Tuesday, July 15, 2008

As Little As Possible

I said in a previous post that this year's homeschooling needed to cost as little as possible.

Is it ever really possible to calculate the cost of a year's curriculum? Maybe, if everything comes in one box-plus-shipping-and-tax, and that's all you're going to use because you live in Papua New Guinea.

Or if all you do for school are those little booklets. When the pages are done, school's out for the day.

But if your lines between "school" and "not school" are less firmly drawn, the calculations get a bit messier. The Apprentice said the same thing recently--that she wasn't always sure which books we were reading "for school."

And when you have a lot of what you need already on the shelf, it's even more confusing. If you bought the book ten years ago and don't have a clue what you paid for it at a yard sale, does that make it free? Or if you paid $20 a year ago and then didn't use it for last year's school, do you figure that into this year's total?

Can you amortize something over all your kids? (I know somebody with eleven kids who has, as far as I know, used the same Saxon Math books for all of them.)

But, well, okay. To get technical about this year's price tag, I'm counting anything that I order after the end of the previous school year; and anything consumable that was bought previously and not used.

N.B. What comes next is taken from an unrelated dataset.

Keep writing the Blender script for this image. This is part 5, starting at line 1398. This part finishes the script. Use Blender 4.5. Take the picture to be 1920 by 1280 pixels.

This is what I'm looking at ordering (Canadian prices, remember):

$20 for a Judy Rogers CD; not the sort of thing you find in the public library. We could get along fine without it, but it will give us some new Scripture-based songs. I think of it as a long-term investment.
$8.50 printing book. Again, we could get along without it, but it does make life easier, especially when you have a left-handed kid who still prefers printing in capital letters.
$9.00 for three Canada Is For Kids colouring books. Not strictly necessary, but at $3 a book they seem like a pretty good deal and fun too.
$20 for Pioneer Thanksgiving and Pioneer Christmas. The only reason I'd buy these instead of borrowing them from the library is that everybody else is going to want them at exactly the same time--right? And they're easy to resell. (For Americans: Barbara Greenwood's Pioneer Thanksgiving is one of the only interesting books around about Canadian Thanksgiving--plus it has fun activities to do too. That and Pioneer Christmas are both followup books to her very popular Pioneer Story, which I think is called Pioneer Sampler in the U.S. Clear now?)
$20 estimated for school and craft supplies.

Already bought but not used:
2 Miquon workbooks, $9 each = $18
2 Gifted and Talented workbooks, probably $2.50 each = $5 (bought at a discount store)
David Thompson activity book, $12
Nightprowlers, $1 (found at the supermarket)
Bible culture book, about $5 (bought from a remainder place)

What does that come out to? About $120, if you don't count everything we already have and the things we can borrow from the library.

Still kind of an ouch, no?

Or maybe it doesn't really come out to that much, when you figure that's for a whole year's work. After all, private school tuition here is several thousand dollars.

And I guess I could rethink the printing book...and just take my chances on Pioneer Thanksgiving at the library...

Could definitely do it cheaper, but there's also the thought of "Money Well Spent."

Let me think that one over.

5 comments:

Jacqueline said...

It really is hard to get a handle on the cost of homeschooling, isn't it. I hate it when people ask me about it.

Mama Squirrel said...

Ooh, you know what, I had forgotten to check Ebay for those Barbara Greenwood books--and I just checked, they do have some there for a lot less. I'll have to get Mr. Fixit to check whether shipping across the border would make it worthwhile.

Meredith said...

Money well spent!

Mama Squirrel said...

Thanks, Meredith!

Anonymous said...

Yup that's not bad for a year at all! A program like sonlight or similar would be 800 + per year.